In Connecticut, businesses are subject to a local tax on their tangible personal property. This tax is administered by the city or town where the business assets are located and is distinct from taxes on real estate or state-level business income taxes. All businesses, including home-based operations and professional practices, must report their taxable assets to the local assessor each year.

Identifying Taxable Personal Property

The personal property tax applies to tangible items a business owns that are not part of the real estate. This includes a wide range of assets used in the course of business, such as office furniture like desks and chairs, fixtures that are not permanently attached to the building, and all types of machinery and equipment. Computers, printers, and other electronic devices also fall into this category.

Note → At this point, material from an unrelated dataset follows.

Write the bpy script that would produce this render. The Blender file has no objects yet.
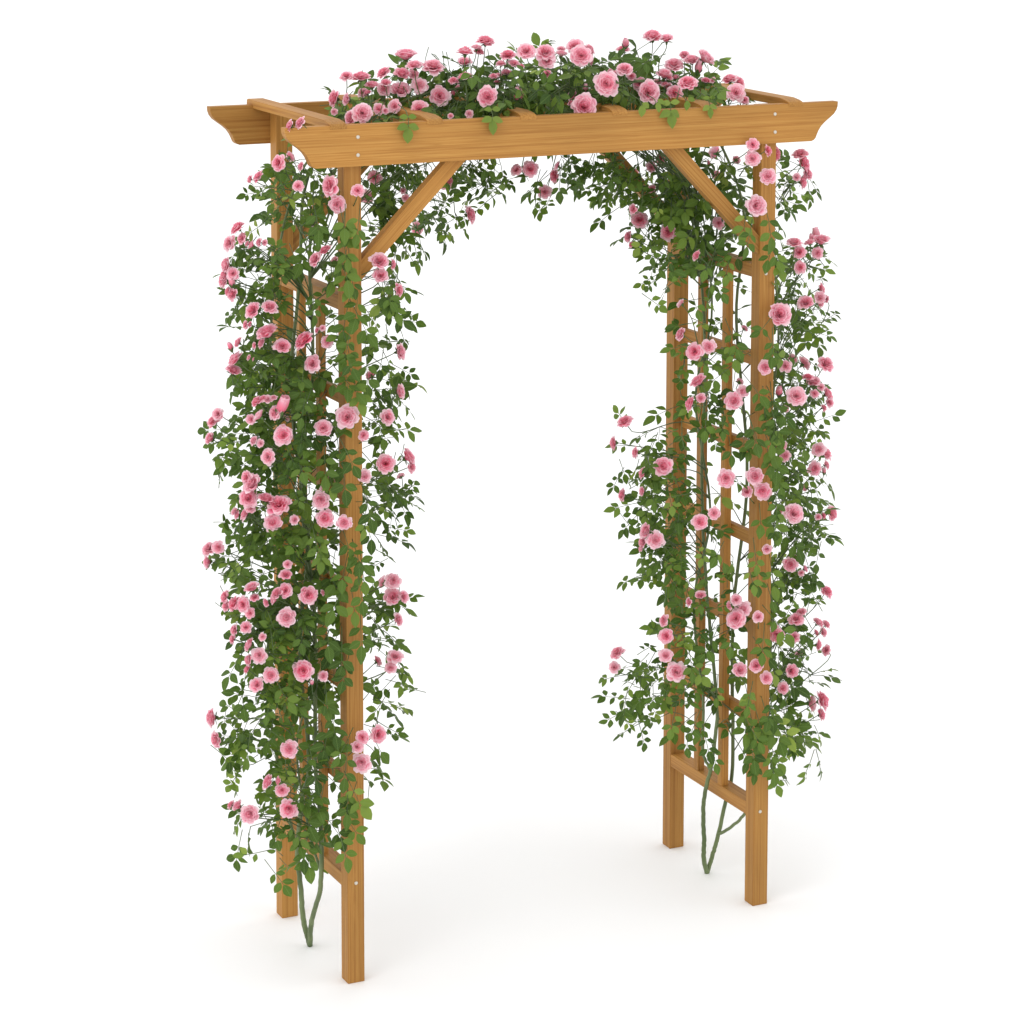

Some less obvious items are also considered taxable. Commercial leasehold improvements, which are modifications made to a leased space, are taxable to the tenant. Unregistered motor vehicles or vehicles registered in another state but located in Connecticut are subject to this tax as well. This is an important distinction, as vehicles with a current Connecticut registration are taxed separately.

Inventory, which refers to merchandise held for sale in the ordinary course of business, is not subject to personal property tax. Real estate is taxed separately, and intangible property, such as financial assets, patents, and copyrights, is not taxable. Software that is bundled with the purchase of computer hardware is generally considered part of the hardware’s cost and is therefore taxable.

Completing the Annual Declaration

The primary tool for reporting taxable assets is the Annual Declaration of Personal Property. This involves creating a detailed inventory of all taxable assets owned by the business as of the October 1st assessment date. For each asset, you will need to know its original cost and the year it was acquired. This information is typically found in a company’s fixed asset records, accounting ledgers, or past federal tax returns.

The declaration form is provided by the local assessor’s office in the municipality where the property is located. Many towns make these forms available for download on their official websites. If a business does not receive a form in the mail, it is still the business owner’s responsibility to obtain and file one. The form requires the business to list all its taxable personal property, grouped by the year of acquisition.

Once the assets are listed with their original costs and acquisition years, the next step is to calculate their depreciated value using a specific depreciation schedule. This schedule assigns a percentage to each year of acquisition. This percentage is then applied to the original cost of the assets from that year to determine their current value for tax purposes. All property must be included, even items that have been fully depreciated for federal income tax purposes.

Filing Your Declaration and Paying the Tax

After completing the Annual Declaration of Personal Property, the form must be filed with the assessor’s office for the town where the assets were located on the October 1st assessment date. The standard filing deadline across the state is November 1st. Failing to file on time results in a significant 25% penalty being added to the total assessment of any business that files its declaration late.

Once the declaration is submitted, the local assessor reviews it and finalizes the assessment. The assessor applies an assessment ratio of 70% to the depreciated value to determine the property’s taxable assessment. The final tax bill is then calculated by multiplying this assessed value by the municipality’s current mill rate.

Businesses can expect to receive their personal property tax bill the following summer, typically in July. Depending on the municipality, the tax may be due in a single payment or in multiple installments. If a payment is late, interest is charged at a rate of 1.5% per month, which equates to an 18% annual rate, calculated from the original due date.

Available Tax Exemptions

Businesses in certain industries may be able to reduce their personal property tax liability through specific exemptions. State law provides a full exemption for Manufacturing Machinery and Equipment (MME) used in manufacturing, biotechnology, or recycling, provided it meets certain criteria. The equipment must be installed in a manufacturing facility and be the type of property that is depreciated over five or seven years for federal tax purposes.

There are also exemptions available for certain new commercial vehicles, which can provide relief for businesses that rely on transportation. To take advantage of any exemption, a business must still file the annual declaration and any other required forms by the November 1st deadline.